敬語について
先日、最近仲のいい先輩とご飯を食べていたときにこんなことを言われた。
「敬語使わなくていいよ。」
私は、家族や親戚、恋人、小さい頃から仲のいい人などを除けば、年上の人には必ず敬語で接している。おそらく多くの人はそうだろう。
すごく頼りにしていて距離の近い先輩や先生などには、多少タメ口混じりで会話することも確かにある。だが、基本的には敬語を使う。
そうしないと、自分の中でしっくりこないのだ。
でも、一体何にしっくりきてないのだろう。
この時目の前にいる先輩は、続けてこう言った。
「敬語を使われると、先輩扱いというか、先輩と後輩の壁みたいなのができる気がして、私に変な責任感が生まれてしまうから。」
そうだろうな、と思う。よくわかる。
仲良くなった年上の人に今まで何度かこんなことを言われたことがある。
だけど、それでも、やっぱり敬語が抜けないのだ。
正直、世の中に溢れている敬語は慣習的に使われているものだと思うし、
私に染み付いている"敬語を使う"という行為も教育によって植えつけられたものなのだと思う。
時々敬語を全く使わない後輩が現れたときに少しだけギョッとしてしまうのは、
自分に敬意を払わなかった怒りなどではなく、このあたりのバックグラウンドの差異に動揺しているに過ぎない。
そうだ、教育された暗黙の了解なのだ、と納得してしまえばこの記事を書く理由はないのだが、
なんとなく"そうじゃない敬語を使う理由"というものが最近芽生えているのを実感しているので、これについて意見がほしくて書き留めることにした。
そもそも、年上である、年下である、というのを決める指標は生まれた順番以外存在しない。
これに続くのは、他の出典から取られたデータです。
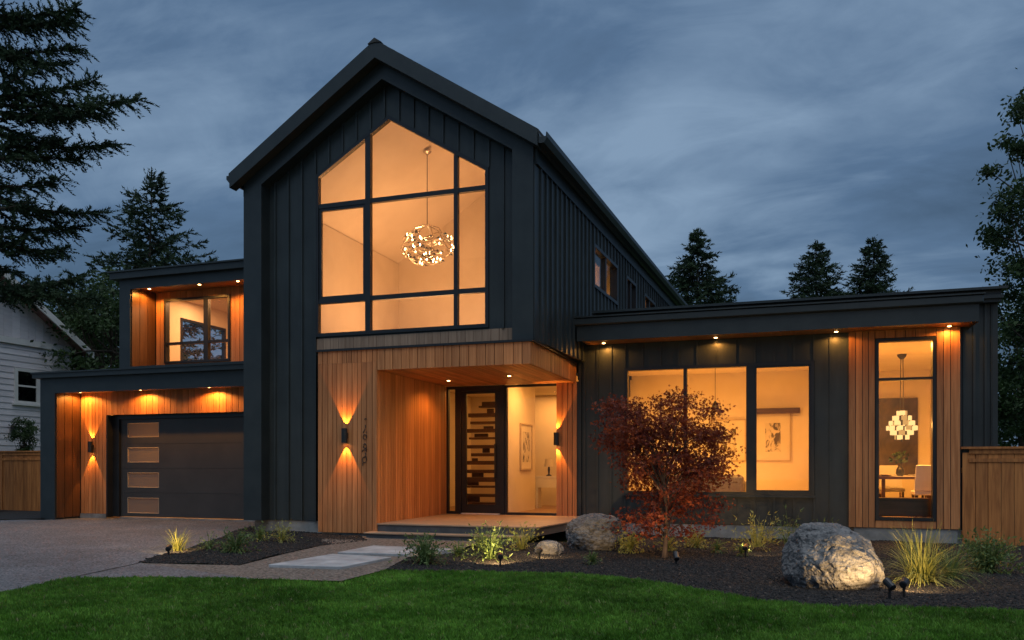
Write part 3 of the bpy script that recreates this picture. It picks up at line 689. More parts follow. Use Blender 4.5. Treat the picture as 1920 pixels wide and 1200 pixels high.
bar('threshold', house, M['concrete'], (-14.6,GD-.05,-.02), (-9.4,GD+.1,.018))
# --- upper left box
UY, UB = 14.34, 15.1
up = mk('upper_frame', MB().box((-14.0,UY,3.33),(-13.70,UB+.2,5.36)), M['trim'], house)
bar('fascia', up, M['trim'], (-13.698,UY,5.14), (XL+.01,UY+.06,5.36))
bar('soffit', up, M['soffit'], (-13.698,UY+.061,5.205), (XL+.01,UB+.02,5.23))
bar('coping', up, M['trim'], (-14.16,UY-.12,5.362), (XL+.01,UB+.3,5.50)); bar('coping', up, M['trim'], (-14.20,UY-.16,5.502), (XL+.01,UB+.3,5.535))
bar('upper_roof', up, M['trim'], (-14.1,UB+.301,5.24), (XL+.0,20.5,5.52))
bar('sill_band', up, M['trim'], (-13.698,UY,3.336), (XL+.01,UY+.3,3.42))
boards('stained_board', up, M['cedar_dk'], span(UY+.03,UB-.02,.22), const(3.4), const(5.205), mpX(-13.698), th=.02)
uw0, uw1, uz0, uz1 = onY(309,0,UB).x, onY(432,0,UB).x, 3.56, 5.04
mb = MB().box((-13.7,UB+.022,3.33),(uw0,UB+.16,5.22)).box((uw1,UB+.022,3.33),(XL+.01,UB+.16,5.22)).box((uw0,UB+.022,3.33),(uw1,UB+.16,uz0)).box((uw0,UB+.022,uz1),(uw1,UB+.16,5.22))
uwall = mk('upper_wall', mb, M['trim'], house)
boards('cedar_board', uwall, M['cedar'], jitter(span(-13.676,uw0,.12),.008,21), const(3.42), const(5.205), mpY(UB+.02), th=.02, rnd=.003)
boards('cedar_board', uwall, M['cedar'], jitter(span(uw0,uw1,.15),.012,22), const(uz1), const(5.205), mpY(UB+.02), th=.02, rnd=.003)
boards('cedar_board', uwall, M['cedar'], span(uw0,uw1,.15), const(3.42), const(uz0), mpY(UB+.02), th=.02, rnd=.003)
boards('cedar_board', uwall, M['cedar'], jitter(span(uw1,-10.7,.12),.01,23), const(3.42), const(5.205), mpY(UB+.02), th=.02, rnd=.003)
w = MB(); fr(w, uw0, uw1, uz0, uz1, .05, UB, .03, .08); uwin = mk('window', w, M['black'], house)
um = onY(387,0,UB).x; uz = onY(350,643,UB).z
bar('mullion', uwin, M['black'], (um-.06,UB-.025,uz0+.05), (um+.06,UB+.07,uz1-.05))
for a, b in ((uw0+.05,um-.06), (um+.06,uw1-.05)):
    bar('mullion', uwin, M['black'], (a,UB-.02,uz-.03), (b,UB+.06,uz+.03))
    bar('pane', uwin, M['glass'], (a,UB+.02,uz0+.05), (b,UB+.026,uz-.03)); bar('pane', uwin, M['glass'], (a,UB+.02,uz+.03), (b,UB+.026,uz1-.05))

# --- rooms (thin linings that close each lit space)
def room(x0, x1, y0, y1, z0, z1, ceil=True, holes=None, walls='LRB', fl=None):
    m = MB(); t = .06
    if 'L' in walls:
        if holes:
            hy0, hy1, hz0, hz1 = holes
            m.box((x0-t,y0,z0),(x0,hy0,z1)); m.box((x0-t,hy1,z0),(x0,y1,z1)); m.box((x0-t,hy0,z0),(x0,hy1,hz0)); m.box((x0-t,hy0,hz1),(x0,hy1,z1))
        else: m.box((x0-t,y0,z0),(x0,y1,z1))
    if 'R' in walls: m.box((x1,y0,z0),(x1+t,y1,z1))
    if 'B' in walls: m.box((x0-t,y1+.001,z0),(x1+t,y1+t,z1))
    if ceil: m.box((x0-t,y0,z1+.001),(x1+t,y1+t,z1+t))
    o = mk('interior_wall', m, M['plaster'], house)
    bar('interior_floor', house, M['ifloor'], (x0-t,y0,z0-t), (x1+t,y1+t,z0-.001))
    return o
# gable hall: vaulted
room(-9.1, -3.95, YR+.14, 18.4, 3.32, 6.3, ceil=False, walls='LB')
hm_ = MB(); hy0, hy1, hz0, hz1 = sw[0]
for a, b, c, d_ in ((YR+.14,hy0,3.32,6.3),(hy1,18.4,3.32,6.3),(hy0,hy1,3.32,hz0),(hy0,hy1,hz1,6.3)): hm_.box((-3.95,a,c),(-3.89,b,d_))
mk('interior_wall', hm_, M['plaster'], house)
m = MB()
def vz(x): return 8.02 - SLP * abs(x - XA)
m.prism([(-9.17,vz(-9.17)),(XA,vz(XA)),(XA,vz(XA)+.06),(-9.17,vz(-9.17)+.06)], mpY(YR+.14), 0, -5.8); m.prism([(XA,vz(XA)),(-3.88,vz(-3.88)),(-3.88,vz(-3.88)+.06),(XA,vz(XA)+.06)], mpY(YR+.14), 0, -5.8)
m.prism([(-9.17,6.30),(-3.88,6.30),(XA,vz(XA)+.05)], mpY(18.401), 0, -.06)
mk('interior_ceiling', m, M['plaster'], house)
# entry hall
room(-7.62, -3.72, YD+.12, 19.6, zdk, 3.0)
pw = bar('partition', house, M['plaster'], (-5.42,YD+.14,zdk), (-5.32,17.75,2.999))
# living room
room(-3.55, .95, YD+.18, 19.6, .30, 3.40)
# dining room
room(1.06, 3.30, YD+.18, 20.6, .24, 3.42)
# upper bedroom with a corner window to the dusk outside
room(-13.55, -10.3, UB+.17, 18.2, 3.45, 5.18, holes=(15.75,17.4,3.6,4.75))
fm = MB()
for a, b, c, d_ in ((15.75,15.81,3.6,4.75),(17.34,17.4,3.6,4.75),(15.81,17.34,3.6,3.66),(15.81,17.34,4.69,4.75)): fm.box((-13.62,a,c),(-13.53,b,d_))
bw = mk('window', fm, M['black'], house); bar('pane', bw, M['glass'], (-13.59,15.81,3.66), (-13.584,17.34,4.69))
# garage and rear upstairs
room(-15.5, -9.4, GD+.15, 20.5, 0, 2.85)
room(-8.9, -3.75, 18.6, 27.9, 3.4, 6.2, walls='LB')

def area(loc, sx, sy, e, aim=(0,0,-1), color=WARM):
    return lamp('unseen_room_light', 'AREA', loc, e, None, color, aim=aim, shape='RECTANGLE', size=sx, size_y=sy)  # unseen area lamps without fixtures, added to make the rooms glow
area((-6.9,15.9,3.40), 2.2, 2.6, 165, aim=(.1,0,1), color=WARMP)                # gable hall, unseen uplight added below the sill line
area((-5.8,16.1,2.97), 1.0, .7, 30); area((-4.5,16.2,2.97), 1.0, .8, 45); area((-5.0,18.9,2.97), 1.5, .6, 35)
area((-1.4,16.3,3.37), 3.8, .8, 235, color=WARMW); area((-1.3,18.2,.34), 2.5, 1.0, 60, aim=(0,0,1), color=WARMW)
area((2.15,16.2,3.39), 1.5, .6, 235, color=WARMW); area((2.6,19.2,.4), .8, .8, 30, aim=(0,0,1), color=WARMW)
area((-12.0,15.9,5.15), 2.4, .8, 95, color=WARMP)
area((-12.5,16.6,2.80), 3, 2, 260)
area((-5.2,23,3.5), 2, 7, 110, aim=(.2,0,1))

# ------------------------------------------------------------------ house numbers (as they read on the pier)
def numpt(x, y): return onY(620 + x/7.5, 740 + y/7.5, YP - .014)
strokes = [[[(475,350),(482,338),(500,335),(506,352)]],
           [[(487,425),(492,455),(482,490),(455,538)], [(500,520),(505,535)]],
           [[(468,562),(503,568),(507,600),(498,628),(462,622),(455,598),(468,562)]],
           [[(478,685),(500,708),(506,748),(478,752),(458,740),(466,705),(478,685)], [(440,800),(455,782),(480,772),(506,800),(506,765),(480,752)]],
           [[(484,815),(498,850),(478,868)], [(472,880),(500,868),(507,915),(490,955),(455,952),(444,915),(455,880),(472,880)]],
           [[(452,960),(450,1000)]]]
nb = bpy.data.objects.new('house_number', None); COL.objects.link(nb); nb.parent = house
for gl in strokes:
    m = MB()
    for s_ in gl: m.tube([numpt(*p) for p in s_], .0075, 6)
    mk('numeral', m, M['black'], nb)

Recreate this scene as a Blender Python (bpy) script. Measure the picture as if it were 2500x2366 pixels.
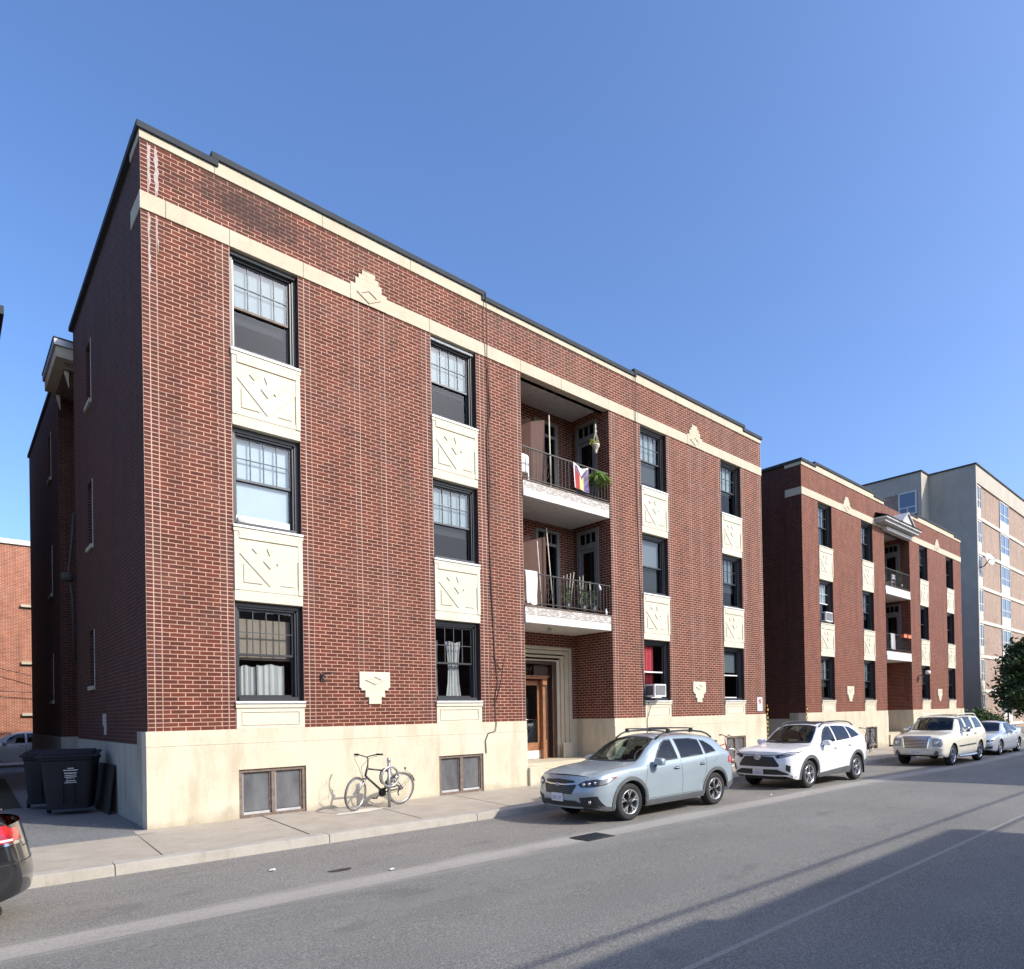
import bpy, bmesh, math, random
import numpy as np
from mathutils import Vector, Matrix
from mathutils.bvhtree import BVHTree
random.seed(7)
R = math.radians
sc = bpy.context.scene
for o in list(bpy.data.objects): bpy.data.objects.remove(o)
COL = sc.collection

# ------------------------------------------------------------------ camera
cam_d = bpy.data.cameras.new('camera'); cam = bpy.data.objects.new('camera', cam_d); COL.objects.link(cam)
W0, H0 = 2500., 2366.
FPX, CX, CY = 1632.57, 1496.6, 1726.38
YAW, PITCH, ROLL = R(45.2068), R(.3862), R(-1.0698)
cam_d.sensor_fit = 'HORIZONTAL'; cam_d.sensor_width = 36.
cam_d.lens = FPX / W0 * 36.
cam_d.shift_x = -(CX - W0/2) / W0
cam_d.shift_y = (CY - H0/2) / W0
cam_d.clip_start = .05; cam_d.clip_end = 6000
F = Vector((math.sin(YAW)*math.cos(PITCH), math.cos(YAW)*math.cos(PITCH), math.sin(PITCH)))
Rt = Vector((math.cos(YAW), -math.sin(YAW), 0)); Up = Rt.cross(F)
c_, s_ = math.cos(ROLL), math.sin(ROLL)
R2 = c_*Rt + s_*Up; U2 = -s_*Rt + c_*Up
m = Matrix((R2, U2, -F)).transposed().to_4x4(); m.translation = Vector((-2.488, -13.597, 1.846))
cam.matrix_world = m
sc.camera = cam

# ------------------------------------------------------------------ light
SUN_DIR = Vector((.5, -1., .812)).normalized()          # towards the sun
EL = math.asin(SUN_DIR.z); AZ = math.atan2(SUN_DIR.x, SUN_DIR.y)
w = bpy.data.worlds.new('World'); sc.world = w; w.use_nodes = True
nt = w.node_tree; bg = nt.nodes['Background']
sky = nt.nodes.new('ShaderNodeTexSky'); sky.sky_type = 'NISHITA'; sky.sun_disc = False
sky.sun_elevation = EL; sky.sun_rotation = AZ
sky.altitude = 0; sky.air_density = .95; sky.dust_density = 2.6; sky.ozone_density = 6.0
hs = nt.nodes.new('ShaderNodeHueSaturation'); hs.inputs['Hue'].default_value = .504; hs.inputs['Saturation'].default_value = 1.06; hs.inputs['Value'].default_value = 1.96
nt.links.new(sky.outputs[0], hs.inputs['Color']); nt.links.new(hs.outputs[0], bg.inputs[0]); bg.inputs[1].default_value = .14
sl = bpy.data.lights.new('sun', 'SUN'); sl.energy = 4.5; sl.angle = R(.53); sl.color = (1., .93, .82)
so = bpy.data.objects.new('sun', sl); COL.objects.link(so)
so.rotation_euler = SUN_DIR.to_track_quat('Z', 'Y').to_euler(); so.location = (20, -40, 40)
sc.view_settings.view_transform = 'Standard'; sc.view_settings.look = 'None'
sc.view_settings.gamma = 1; sc.view_settings.exposure = .06
sc.render.engine = 'CYCLES'

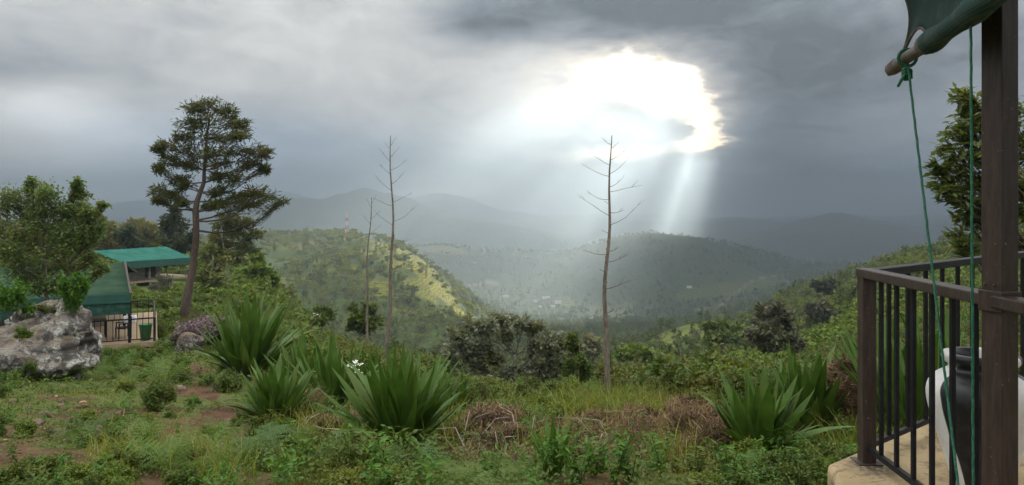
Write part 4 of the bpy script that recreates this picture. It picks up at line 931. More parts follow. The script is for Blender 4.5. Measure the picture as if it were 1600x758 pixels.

そのような括りは、社会で人が生きる上で便宜上それらをまとめるために一定の期間に生まれた人間をまとめているに過ぎない。
例えば、日本では4月1日に新しい"年度"が始まり3月31日にそれが終わる。昔に日本人が決めたこの一年という区切りの間に生まれた人が"同い年"である。
違う視点で見れば、実力の差などもそうだ。昔に比べると自由な思考が許されるようになった現代では、自分より無能な年上も、はるかに有能な年下もゴロゴロといる。
そう考えると、年齢というものは本質的にはなんの意味も持たないただの数字である気がしてくる。
しかしそれは違う。
私がこの記事で一番言いたいのはここからで、
一見意味のない数字に内包されているものに敬語を使う理由があるのではないかと考える。
それはなにかというと、
「年上の人々は、私がどうやっても埋められない、あるいはまだ訪れてさえもいない時間を既に生きている」ということだ。
そんな大げさな、と笑う人もいるだろう。
しかし、よく考えてほしい。
もし、どんな薬を飲んでも、どれだけ必死で働いても、時空にまつわる物理学を学んでも、
年上の人と生きてきた時間を同値にすることは不可能なのだ。
これは、実はすごいことではないのか。
しかしこのままでは、じゃあ自分より一ヶ月早く生まれた人にも敬意を払うべきなのではないのか?という反論を食らいそうである。
ここについても考えた、それについての意見はこうだ。
「一般的に、一年以上の時間を置かないと生きてきた時間の差異を感じることが難しい。」
本当に、これについてはボコボコにされそうだ。突然一般論を喋り始めているし、結局それも社会の枠組みあってこその思考だからだ。
年齢制限などが存在する限り、それによって人の性格や経験もある程度均一するのは自然なことである。
それでもやはり、よく言われる"大人の余裕"というのは、
私が先ほど述べた"絶対に埋めることのできない時間を生きてきた"という揺るぎない事実があるからこそ醸し出されるものではないのか。
それは、自分が知らない社会経験や人間関係のノウハウなどだけではなく、もっと根本的な、生物的な本能にも関わってきているという気さえする。
少し前に父親も言っていたが、「どんなに仕事ができなくても、年上の人はもはや居てくれるだけでいい」という言葉が少し理解できる気がする。
そういう壮大なものを抱えて、せめてもの敬意を示すことで敬語を使っているのではないかと、私はこの先輩に熱く語ってしまった。
敬語なんかで表せない、もっと大きなもの。
もちろん、日常生活でいちいちこんなことを考えているわけではない。たらたらと語ってしまったが、正直自分でも敬語を使う理由の大半は慣習的な意識が占めていると思う。
しかし、暗黙の了解に流されるのに抗って、なにか自分なりの理由をつけたくなるのは私の趣味だから、これが間違っているのかどうかはさておき、なんとなく楽しいので、これを見た人がどう考えるのか知りたい。